**Work to do:**
Output exactly the lines from the first one down to the line containing "COL = scene.collection", inclusive.

**Supplied information:**

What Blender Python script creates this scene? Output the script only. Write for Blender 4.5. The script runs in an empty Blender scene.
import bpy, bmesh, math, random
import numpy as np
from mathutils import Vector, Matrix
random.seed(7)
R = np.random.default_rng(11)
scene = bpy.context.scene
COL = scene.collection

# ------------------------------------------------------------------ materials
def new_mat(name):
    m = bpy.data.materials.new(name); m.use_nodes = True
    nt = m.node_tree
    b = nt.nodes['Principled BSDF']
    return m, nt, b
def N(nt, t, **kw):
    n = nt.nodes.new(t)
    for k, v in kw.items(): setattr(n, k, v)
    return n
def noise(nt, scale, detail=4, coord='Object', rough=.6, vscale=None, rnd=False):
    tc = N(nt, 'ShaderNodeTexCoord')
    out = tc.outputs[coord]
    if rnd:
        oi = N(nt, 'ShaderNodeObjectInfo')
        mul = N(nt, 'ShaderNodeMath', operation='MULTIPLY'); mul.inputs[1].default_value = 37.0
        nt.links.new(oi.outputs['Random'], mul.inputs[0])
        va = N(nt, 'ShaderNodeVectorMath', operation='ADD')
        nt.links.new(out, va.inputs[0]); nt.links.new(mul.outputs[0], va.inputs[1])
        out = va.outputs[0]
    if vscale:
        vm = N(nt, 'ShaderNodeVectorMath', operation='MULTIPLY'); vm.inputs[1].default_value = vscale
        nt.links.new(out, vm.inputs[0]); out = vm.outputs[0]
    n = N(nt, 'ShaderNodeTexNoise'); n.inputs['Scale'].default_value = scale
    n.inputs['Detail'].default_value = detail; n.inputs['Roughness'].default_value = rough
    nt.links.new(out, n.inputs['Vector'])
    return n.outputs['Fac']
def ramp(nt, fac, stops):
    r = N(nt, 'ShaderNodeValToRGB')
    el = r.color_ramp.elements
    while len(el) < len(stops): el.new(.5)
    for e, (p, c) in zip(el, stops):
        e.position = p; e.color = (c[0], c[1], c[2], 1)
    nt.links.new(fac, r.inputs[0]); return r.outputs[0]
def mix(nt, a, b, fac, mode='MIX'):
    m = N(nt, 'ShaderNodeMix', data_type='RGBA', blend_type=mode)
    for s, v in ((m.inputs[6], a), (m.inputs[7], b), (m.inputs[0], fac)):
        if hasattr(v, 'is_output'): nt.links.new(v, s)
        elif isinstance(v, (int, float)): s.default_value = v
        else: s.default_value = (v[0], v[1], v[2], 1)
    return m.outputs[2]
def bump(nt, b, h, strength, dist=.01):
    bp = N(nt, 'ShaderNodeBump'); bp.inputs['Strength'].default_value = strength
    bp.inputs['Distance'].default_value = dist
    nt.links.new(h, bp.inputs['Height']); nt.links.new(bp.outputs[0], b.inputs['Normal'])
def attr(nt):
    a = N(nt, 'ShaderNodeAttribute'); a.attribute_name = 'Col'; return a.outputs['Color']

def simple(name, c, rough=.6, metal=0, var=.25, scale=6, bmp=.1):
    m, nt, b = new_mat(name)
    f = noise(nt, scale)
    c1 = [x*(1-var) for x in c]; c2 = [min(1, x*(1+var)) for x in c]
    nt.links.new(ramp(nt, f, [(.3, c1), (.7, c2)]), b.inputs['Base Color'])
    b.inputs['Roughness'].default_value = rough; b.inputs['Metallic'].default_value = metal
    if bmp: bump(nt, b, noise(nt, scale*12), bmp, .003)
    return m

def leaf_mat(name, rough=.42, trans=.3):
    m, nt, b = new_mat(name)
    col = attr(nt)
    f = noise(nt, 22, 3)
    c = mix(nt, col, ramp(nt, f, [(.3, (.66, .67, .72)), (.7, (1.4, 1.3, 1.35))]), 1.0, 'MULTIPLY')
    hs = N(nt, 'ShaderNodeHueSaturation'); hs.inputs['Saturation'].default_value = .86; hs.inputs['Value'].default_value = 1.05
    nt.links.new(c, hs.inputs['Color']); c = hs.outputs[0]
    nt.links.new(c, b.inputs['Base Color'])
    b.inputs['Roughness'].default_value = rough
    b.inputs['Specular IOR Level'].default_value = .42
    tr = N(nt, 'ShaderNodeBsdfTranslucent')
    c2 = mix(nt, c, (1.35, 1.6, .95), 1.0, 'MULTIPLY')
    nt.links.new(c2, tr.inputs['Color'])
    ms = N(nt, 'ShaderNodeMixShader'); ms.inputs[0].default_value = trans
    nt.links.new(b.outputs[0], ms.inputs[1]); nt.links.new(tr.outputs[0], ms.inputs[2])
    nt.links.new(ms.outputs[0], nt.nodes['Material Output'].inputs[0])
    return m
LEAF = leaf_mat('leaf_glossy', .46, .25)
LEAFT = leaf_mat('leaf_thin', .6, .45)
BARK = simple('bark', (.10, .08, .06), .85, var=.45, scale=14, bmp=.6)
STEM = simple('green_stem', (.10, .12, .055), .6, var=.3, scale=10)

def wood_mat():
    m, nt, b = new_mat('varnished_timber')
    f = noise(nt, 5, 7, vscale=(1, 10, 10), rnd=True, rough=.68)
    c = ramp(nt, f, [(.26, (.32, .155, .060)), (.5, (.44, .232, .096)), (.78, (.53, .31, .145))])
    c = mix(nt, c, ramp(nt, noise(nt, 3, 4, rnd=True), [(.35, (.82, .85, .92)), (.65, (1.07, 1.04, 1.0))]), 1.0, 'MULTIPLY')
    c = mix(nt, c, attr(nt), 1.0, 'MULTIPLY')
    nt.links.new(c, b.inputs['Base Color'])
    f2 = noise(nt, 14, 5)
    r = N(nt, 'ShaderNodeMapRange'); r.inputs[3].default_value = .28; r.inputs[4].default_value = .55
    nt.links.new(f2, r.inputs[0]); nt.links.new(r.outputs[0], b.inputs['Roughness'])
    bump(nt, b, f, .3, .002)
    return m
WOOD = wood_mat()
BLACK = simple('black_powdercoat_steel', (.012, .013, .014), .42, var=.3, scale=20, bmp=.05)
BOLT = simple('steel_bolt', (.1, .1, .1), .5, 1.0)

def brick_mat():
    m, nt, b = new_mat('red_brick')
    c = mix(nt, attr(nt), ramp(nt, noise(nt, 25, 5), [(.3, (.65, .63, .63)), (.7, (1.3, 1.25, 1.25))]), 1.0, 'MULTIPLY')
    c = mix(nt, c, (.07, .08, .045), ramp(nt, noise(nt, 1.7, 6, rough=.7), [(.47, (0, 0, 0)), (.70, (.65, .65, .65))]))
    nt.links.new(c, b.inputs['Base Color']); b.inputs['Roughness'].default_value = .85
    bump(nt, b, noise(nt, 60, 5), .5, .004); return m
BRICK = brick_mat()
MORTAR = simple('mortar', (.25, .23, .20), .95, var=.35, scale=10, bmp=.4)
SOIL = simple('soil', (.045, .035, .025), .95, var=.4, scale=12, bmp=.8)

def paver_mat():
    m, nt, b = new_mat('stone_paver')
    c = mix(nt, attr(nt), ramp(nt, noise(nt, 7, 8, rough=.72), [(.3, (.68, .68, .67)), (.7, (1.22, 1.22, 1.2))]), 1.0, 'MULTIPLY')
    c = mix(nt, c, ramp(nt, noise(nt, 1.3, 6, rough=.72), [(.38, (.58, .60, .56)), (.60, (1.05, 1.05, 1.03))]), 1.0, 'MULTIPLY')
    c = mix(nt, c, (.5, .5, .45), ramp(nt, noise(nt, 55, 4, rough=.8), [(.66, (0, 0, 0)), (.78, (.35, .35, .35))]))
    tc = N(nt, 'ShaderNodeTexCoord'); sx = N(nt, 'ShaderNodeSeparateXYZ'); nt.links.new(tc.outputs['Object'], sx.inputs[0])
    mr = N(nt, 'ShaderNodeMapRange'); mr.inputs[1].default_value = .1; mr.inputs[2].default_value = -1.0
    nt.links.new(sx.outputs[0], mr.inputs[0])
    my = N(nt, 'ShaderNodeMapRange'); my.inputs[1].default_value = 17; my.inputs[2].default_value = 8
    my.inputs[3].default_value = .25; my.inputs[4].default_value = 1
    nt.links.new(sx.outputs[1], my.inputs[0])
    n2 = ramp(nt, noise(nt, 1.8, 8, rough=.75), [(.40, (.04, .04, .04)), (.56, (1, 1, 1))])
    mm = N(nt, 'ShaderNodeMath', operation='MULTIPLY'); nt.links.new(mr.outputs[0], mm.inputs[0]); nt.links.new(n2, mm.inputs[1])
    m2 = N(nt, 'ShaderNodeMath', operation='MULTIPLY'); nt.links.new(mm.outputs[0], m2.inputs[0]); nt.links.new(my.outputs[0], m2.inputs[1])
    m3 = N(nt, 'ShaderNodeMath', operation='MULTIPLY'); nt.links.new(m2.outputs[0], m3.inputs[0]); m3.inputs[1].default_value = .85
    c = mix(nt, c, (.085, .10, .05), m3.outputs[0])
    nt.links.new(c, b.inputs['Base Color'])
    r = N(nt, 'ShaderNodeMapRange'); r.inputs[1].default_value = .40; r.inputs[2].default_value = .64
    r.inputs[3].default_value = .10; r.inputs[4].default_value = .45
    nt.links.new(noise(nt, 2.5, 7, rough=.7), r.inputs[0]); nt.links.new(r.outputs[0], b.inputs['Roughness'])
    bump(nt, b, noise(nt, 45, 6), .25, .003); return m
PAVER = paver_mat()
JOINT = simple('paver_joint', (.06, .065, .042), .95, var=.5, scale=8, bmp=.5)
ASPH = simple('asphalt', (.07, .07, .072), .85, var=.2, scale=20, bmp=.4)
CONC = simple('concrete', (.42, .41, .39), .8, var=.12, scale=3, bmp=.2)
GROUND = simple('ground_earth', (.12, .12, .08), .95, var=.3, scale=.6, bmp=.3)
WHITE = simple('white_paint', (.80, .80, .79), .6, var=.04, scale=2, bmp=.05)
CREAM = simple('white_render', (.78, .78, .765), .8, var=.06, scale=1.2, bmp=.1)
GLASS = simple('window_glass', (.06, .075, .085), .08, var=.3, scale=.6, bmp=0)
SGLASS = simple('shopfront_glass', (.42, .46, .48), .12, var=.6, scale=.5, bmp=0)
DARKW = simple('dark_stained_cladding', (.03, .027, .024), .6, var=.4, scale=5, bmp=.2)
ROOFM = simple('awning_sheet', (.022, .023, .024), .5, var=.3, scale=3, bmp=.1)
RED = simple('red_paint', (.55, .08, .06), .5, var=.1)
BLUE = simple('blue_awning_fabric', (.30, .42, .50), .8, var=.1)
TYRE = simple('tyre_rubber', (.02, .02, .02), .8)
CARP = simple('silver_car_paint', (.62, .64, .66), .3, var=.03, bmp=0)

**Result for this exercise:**
What Blender Python script creates this scene? Output the script only. Write for Blender 4.5. The script runs in an empty Blender scene.
import bpy, bmesh, math, random
import numpy as np
from mathutils import Vector, Matrix
random.seed(7)
R = np.random.default_rng(11)
scene = bpy.context.scene
COL = scene.collection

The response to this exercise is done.